Are Russia and Syria more than civil?

, Spencer Irvine, Leave a comment

The failure to reach an accord between the Obama Administration and the Russian government should not have been a surprise because the Syrian conflict is viewed differently in the West than in Russia, David Satter, the former Moscow correspondent for the Financial Times, alleges.

Satter, a senior fellow at the Foreign Policy Research Institute (FPRI), recently wrote an an essay for FPRI about the stalemate over the Syrian civil war between the West and Russia. Though Russia wants to remain at arm’s length in situations such as the Houla massacre, where 108 people were massacred, at least a third children, they continue to support actions and regimes that defy the West, Satter, who is listed on the faculty at Johns Hopkins, notes.

Despite the optimism of Secretary of State Hillary Clinton and her State Department, the Houla massacre did not inspire a change in Russian policymaking, Satter, who is also a fellow at the Hudson Institute, observes. Instead, it only affirmed the resolve of Russia to support the Assad regime and stall for time in the UN Security Council, Satter, the author of several books on Russia, observes.
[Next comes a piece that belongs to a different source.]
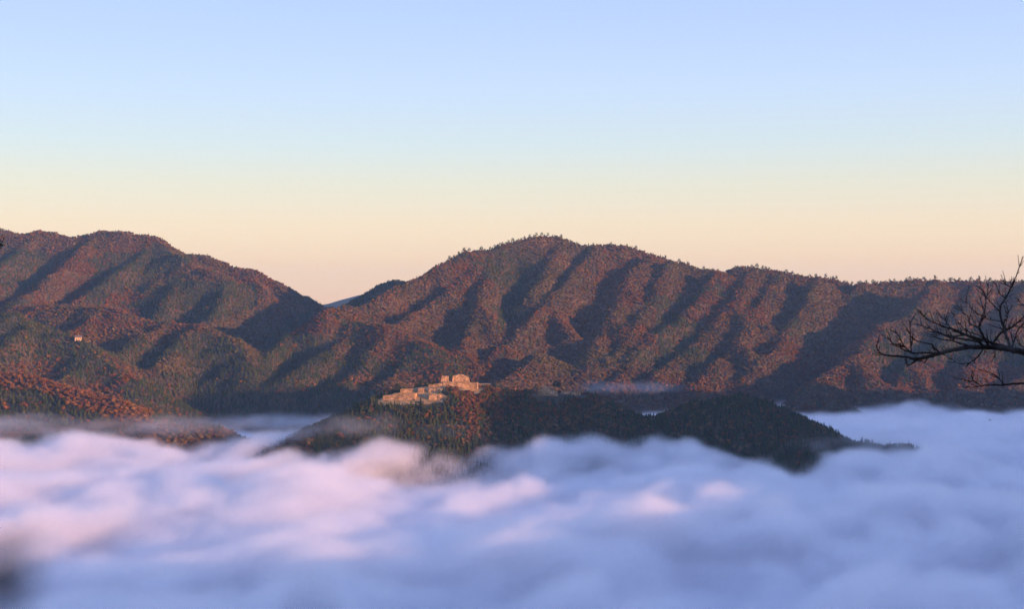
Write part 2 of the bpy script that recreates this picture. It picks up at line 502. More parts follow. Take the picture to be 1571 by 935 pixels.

Why does Russia continue to thumb its nose at the West regarding Syria? According to Satter, it is because Russia wants to remain a major world player and resist the West in any way possible. Also, it allows Russia to be a major arms supplier and to curry favor with Russians at home in resisting the West. Russian officials even cite their position as one of defending international law, while sending a Russian fleet to the Syrian port city Tartus as a show of solidarity (though others may not see it that way; it is what it is). In addition, about 10% of Russia’s arms sales, valued at approximately $1.5 billion,  go to Syria,. Most of it consists of attack helicopters, tanks, jets and other combat vehicles, which are armed to the teeth and can be used to deter international intervention. Russia is forcing the West’s hand and is baiting it to intervene in Syria as it did in Syria. Because Russia did not sign onto sanctions, it continues its shipments without batting an eye.
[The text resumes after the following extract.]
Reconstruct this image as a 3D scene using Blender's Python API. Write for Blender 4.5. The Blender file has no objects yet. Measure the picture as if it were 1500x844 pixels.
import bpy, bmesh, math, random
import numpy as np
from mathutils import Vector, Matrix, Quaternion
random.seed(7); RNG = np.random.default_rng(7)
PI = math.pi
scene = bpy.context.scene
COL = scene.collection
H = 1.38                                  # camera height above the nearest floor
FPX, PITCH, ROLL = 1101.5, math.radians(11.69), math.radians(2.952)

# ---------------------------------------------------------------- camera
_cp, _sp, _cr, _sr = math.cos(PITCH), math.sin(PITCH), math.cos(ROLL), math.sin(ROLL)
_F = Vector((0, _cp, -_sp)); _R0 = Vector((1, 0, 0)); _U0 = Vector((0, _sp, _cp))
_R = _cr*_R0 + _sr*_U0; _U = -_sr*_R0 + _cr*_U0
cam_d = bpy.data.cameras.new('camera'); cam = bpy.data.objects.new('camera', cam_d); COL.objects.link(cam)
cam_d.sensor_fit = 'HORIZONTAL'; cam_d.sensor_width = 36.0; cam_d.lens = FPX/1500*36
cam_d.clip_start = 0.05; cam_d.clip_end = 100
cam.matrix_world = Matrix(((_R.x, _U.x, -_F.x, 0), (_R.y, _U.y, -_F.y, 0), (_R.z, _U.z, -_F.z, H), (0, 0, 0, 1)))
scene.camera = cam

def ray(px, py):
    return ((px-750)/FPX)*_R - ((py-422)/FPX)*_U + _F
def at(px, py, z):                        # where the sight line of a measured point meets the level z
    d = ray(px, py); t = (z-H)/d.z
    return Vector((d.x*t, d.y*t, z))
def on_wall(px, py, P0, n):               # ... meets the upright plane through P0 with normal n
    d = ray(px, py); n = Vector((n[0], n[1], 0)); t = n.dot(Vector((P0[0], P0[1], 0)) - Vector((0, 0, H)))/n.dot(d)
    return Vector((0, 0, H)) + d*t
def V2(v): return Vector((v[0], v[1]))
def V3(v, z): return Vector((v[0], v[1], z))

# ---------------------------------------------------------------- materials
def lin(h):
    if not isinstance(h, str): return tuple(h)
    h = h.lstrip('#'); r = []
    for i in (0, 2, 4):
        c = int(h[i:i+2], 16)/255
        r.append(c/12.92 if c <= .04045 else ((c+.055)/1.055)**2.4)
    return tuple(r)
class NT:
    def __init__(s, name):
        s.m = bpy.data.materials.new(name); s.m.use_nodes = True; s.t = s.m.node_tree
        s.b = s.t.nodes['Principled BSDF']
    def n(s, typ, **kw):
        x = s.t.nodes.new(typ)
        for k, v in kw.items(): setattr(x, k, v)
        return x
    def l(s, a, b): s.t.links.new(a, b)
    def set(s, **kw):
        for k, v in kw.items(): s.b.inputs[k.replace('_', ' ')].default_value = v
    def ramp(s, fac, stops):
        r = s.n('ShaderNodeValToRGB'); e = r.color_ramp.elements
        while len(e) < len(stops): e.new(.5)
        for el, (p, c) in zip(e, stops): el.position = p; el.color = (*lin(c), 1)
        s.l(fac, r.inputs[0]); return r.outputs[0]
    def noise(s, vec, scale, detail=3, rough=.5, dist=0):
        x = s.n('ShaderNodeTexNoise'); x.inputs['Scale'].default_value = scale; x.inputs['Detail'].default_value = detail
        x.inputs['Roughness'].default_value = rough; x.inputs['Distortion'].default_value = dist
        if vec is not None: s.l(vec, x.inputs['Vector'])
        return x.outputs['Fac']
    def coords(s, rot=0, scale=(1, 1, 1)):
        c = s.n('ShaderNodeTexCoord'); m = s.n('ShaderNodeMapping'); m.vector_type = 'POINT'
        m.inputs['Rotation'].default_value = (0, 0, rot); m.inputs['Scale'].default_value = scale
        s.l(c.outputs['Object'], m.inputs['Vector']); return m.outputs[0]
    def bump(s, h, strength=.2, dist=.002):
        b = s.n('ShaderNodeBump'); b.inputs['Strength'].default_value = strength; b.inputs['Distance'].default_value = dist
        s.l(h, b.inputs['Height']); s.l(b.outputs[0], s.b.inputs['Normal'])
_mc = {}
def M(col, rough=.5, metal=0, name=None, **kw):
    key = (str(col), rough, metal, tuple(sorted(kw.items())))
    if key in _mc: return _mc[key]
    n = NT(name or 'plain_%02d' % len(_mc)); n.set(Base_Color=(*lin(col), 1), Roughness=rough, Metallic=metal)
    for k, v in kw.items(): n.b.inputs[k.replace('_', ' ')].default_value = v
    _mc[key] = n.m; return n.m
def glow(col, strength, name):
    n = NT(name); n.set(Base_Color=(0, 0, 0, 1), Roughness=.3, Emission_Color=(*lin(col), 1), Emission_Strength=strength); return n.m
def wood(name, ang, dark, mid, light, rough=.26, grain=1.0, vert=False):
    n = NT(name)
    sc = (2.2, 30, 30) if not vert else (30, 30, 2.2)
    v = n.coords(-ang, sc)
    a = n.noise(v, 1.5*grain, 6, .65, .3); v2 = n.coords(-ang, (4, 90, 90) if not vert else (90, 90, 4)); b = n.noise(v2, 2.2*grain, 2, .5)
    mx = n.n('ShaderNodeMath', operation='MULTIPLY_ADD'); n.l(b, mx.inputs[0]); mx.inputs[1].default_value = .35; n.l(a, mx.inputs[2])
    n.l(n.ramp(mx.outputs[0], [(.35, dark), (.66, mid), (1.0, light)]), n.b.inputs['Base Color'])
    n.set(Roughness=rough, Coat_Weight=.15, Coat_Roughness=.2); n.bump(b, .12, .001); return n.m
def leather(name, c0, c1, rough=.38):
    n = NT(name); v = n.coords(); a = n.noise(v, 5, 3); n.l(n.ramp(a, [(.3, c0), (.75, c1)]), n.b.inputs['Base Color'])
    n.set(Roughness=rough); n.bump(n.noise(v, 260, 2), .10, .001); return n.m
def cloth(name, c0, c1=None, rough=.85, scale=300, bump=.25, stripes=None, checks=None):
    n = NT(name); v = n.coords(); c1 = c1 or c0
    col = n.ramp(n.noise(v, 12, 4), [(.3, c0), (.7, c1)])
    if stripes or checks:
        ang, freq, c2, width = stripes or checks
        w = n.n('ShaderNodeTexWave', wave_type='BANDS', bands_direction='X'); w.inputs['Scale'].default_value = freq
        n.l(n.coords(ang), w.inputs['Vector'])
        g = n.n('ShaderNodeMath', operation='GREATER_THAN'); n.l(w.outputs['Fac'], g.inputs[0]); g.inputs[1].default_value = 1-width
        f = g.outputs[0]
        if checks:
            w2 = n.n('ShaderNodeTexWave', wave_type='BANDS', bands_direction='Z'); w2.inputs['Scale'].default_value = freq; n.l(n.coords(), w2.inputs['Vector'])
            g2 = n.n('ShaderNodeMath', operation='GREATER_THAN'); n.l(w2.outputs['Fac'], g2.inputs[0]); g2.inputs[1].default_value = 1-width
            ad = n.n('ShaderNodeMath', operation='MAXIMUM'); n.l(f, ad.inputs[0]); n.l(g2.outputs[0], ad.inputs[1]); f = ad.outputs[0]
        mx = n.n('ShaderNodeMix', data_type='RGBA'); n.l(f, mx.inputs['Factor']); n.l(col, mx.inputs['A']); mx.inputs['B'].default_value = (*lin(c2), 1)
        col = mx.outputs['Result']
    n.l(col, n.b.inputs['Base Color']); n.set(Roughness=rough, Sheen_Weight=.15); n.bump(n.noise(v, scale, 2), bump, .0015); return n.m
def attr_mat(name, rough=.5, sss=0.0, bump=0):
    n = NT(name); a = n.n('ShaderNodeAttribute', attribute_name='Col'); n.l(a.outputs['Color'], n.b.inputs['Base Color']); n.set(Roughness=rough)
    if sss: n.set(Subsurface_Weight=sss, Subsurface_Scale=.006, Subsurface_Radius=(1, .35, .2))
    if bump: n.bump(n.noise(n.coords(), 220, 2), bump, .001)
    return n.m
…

Syria plays to the Russian public just as the 2008 Georgian conflict did; Russian people love resisting the meddling Westerners. The 2008 Georgian war, to the Russian people, was a verdict on Georgia joining NATO. Russians cannot stand NATO or the West. The most worrisome part, says Satter, is that the escalation of violence and tensions in Syria is a warning to the US and the West. Russia, under Boris Yeltsin, carpet bombed the Chechnyan city Grozny and killed about 20,000 people. The Beslan school hostage crisis was ended when Russian soldiers used flame throwers and grenade launchers on the school, killing hostages an hour after both sides agreed to negotiate. The West must realize that the Russians will not wallow around in crises, unlike the West.
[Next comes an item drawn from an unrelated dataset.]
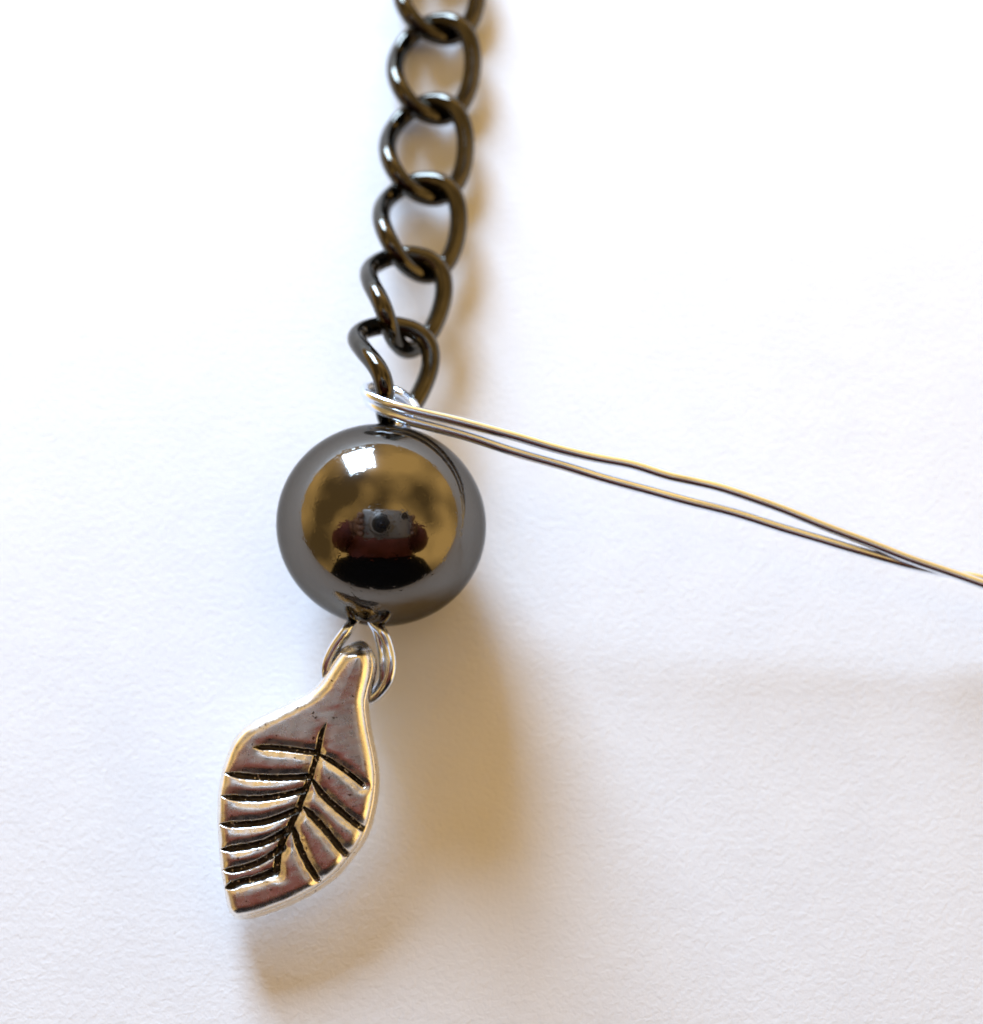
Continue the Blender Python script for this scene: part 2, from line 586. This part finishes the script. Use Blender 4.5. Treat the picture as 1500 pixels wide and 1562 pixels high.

Putin, by supporting Assad’s Syrian regime, will continue to support authoritarianism to defy the West and increase his popularity among the Russian people by playing on their anti-Western sentiments. Anything that threatens the legitimacy and survival of authoritarianism also plays a part in his policies.

“On January 8, a Russian aircraft carrier group led by the Admiral Kuznetsov made a visit to the Russian naval supply base in the Syrian city of Tartus, which has existed since the Cold War,” Satter explains. “Russian naval officers said that the carrier group visit was not connected with the ‘internal Syrian crisis.’” However, Russian state television said the voyage was a demonstration of solidarity with the Assad regime and the Assad regime also depicted the visit as a gesture of solidarity. A Syrian military delegation led by the defense minister General Dawood Rajiha boarded the Kuznetsov.”

Russia is calling the West’s bluff, and the question is how will the West respond?

Spencer Irvine is a research assistant at Accuracy in Academia.